Source: Capture d'écran
Interpellé par le 107,7 Estrie, Tim Gaudreau, qui est nommé comme président du Journal de Sherbrooke au Registraire des entreprises, n'a pas répondu à notre appel et notre message Facebook. M. Gaudreau est par ailleurs cet ancien participant de La Voix reconnu coupable de crimes conjuguaux.
Dans un courriel non signé, le Journal a confirmé que « Certaines signatures [de journalistes] peuvent être pseudonymes ou virtuelles, dans un souci de neutralité et de protection des collaborateurs réels. [...] Concernant la mention de Tommy Brodeur, il s’agit d’un profil rédactionnel virtuel créé pour représenter un style journalistique particulier au sein du journal».

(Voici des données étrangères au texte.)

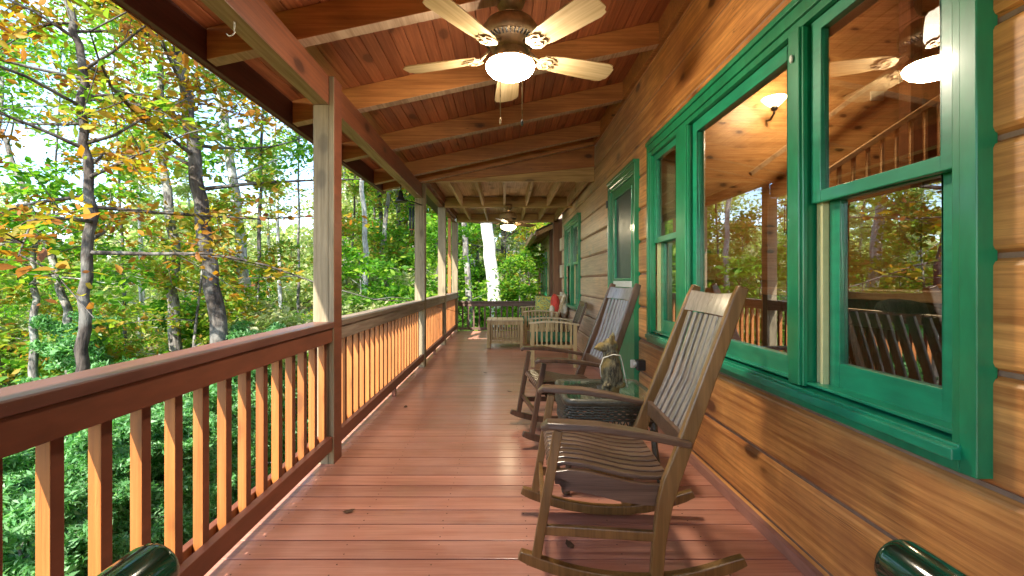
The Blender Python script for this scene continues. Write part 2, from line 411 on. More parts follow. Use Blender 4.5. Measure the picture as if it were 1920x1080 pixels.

«Il ne s’agit évidemment pas du journaliste de La Tribune, poursuit-on, ni d’une tentative d’usurpation. La ressemblance du nom est purement fortuite, et nous procéderons à un ajustement afin d’éviter toute confusion à l’avenir.»
Tommy Brochu, lui, y voit une ressemblance trop flagrante pour être fortuite.
«Non seulement je me suis reconnu, je croyais que c'était moi. [...] J'ai l'impression qu'en allant chercher un nom qui ressemble à Tommy Brochu, l'intention est de tromper les gens», dit-il en entrevue.
Cacher l'identité de journalistes contrevient aussi à l'article 4 du guide de déontologie de la Fédération professionnelle des journalistes du Québec (FPJQ), rappelle la présidente de son comité régional Estrie-Montérégie, Sarah-Ève Charland.
«Nous ne sommes pas dupes. La ressemblance est frappante et dérangeante. C’est non seulement inconcevable d’usurper l’identité d’un journaliste qui pratique son métier dans les règles de l’art, mais un média ne peut pas publier du contenu journalistique en gardant cachée l’identité de ses rédacteurs ou même en créant de toutes pièces un journaliste virtuel. Exercer le métier de journaliste impose de grandes responsabilités et exige des journalistes d’être imputables», affirme-t-elle dans un communiqué
Une entrevue inventée
Le 107,7 Estrie a aussi été en mesure de confirmer qu'au moins une entrevue présentée par le Journal de Sherbrooke sur son site web est inventée. Il s'agit d'une analyse de David Lacoste, directeur du Musée d'histoire de Sherbrooke, présenté le 31 octobre dernier.
Contacté lundi, M. Lacoste assure ne pas avoir parlé à un média nommé Journal de Sherbrooke, se montrant même dans l'ignorance de son existence. Pourtant, il est cité de long en large dans un texte nommé «Sherbrooke, 50 ans de sondages».
Le Journal semble avoir fait sienne une entrevue de M. Lacoste sur nos ondes à ce sujet, sans donner le crédit et présentant l'entrevue d'une façon à faire croire que M. Lacoste lui avait parlé.
De son côté, le Journal assure que «Tous les contenus passent par un processus de vérification et de supervision humaine avant publication».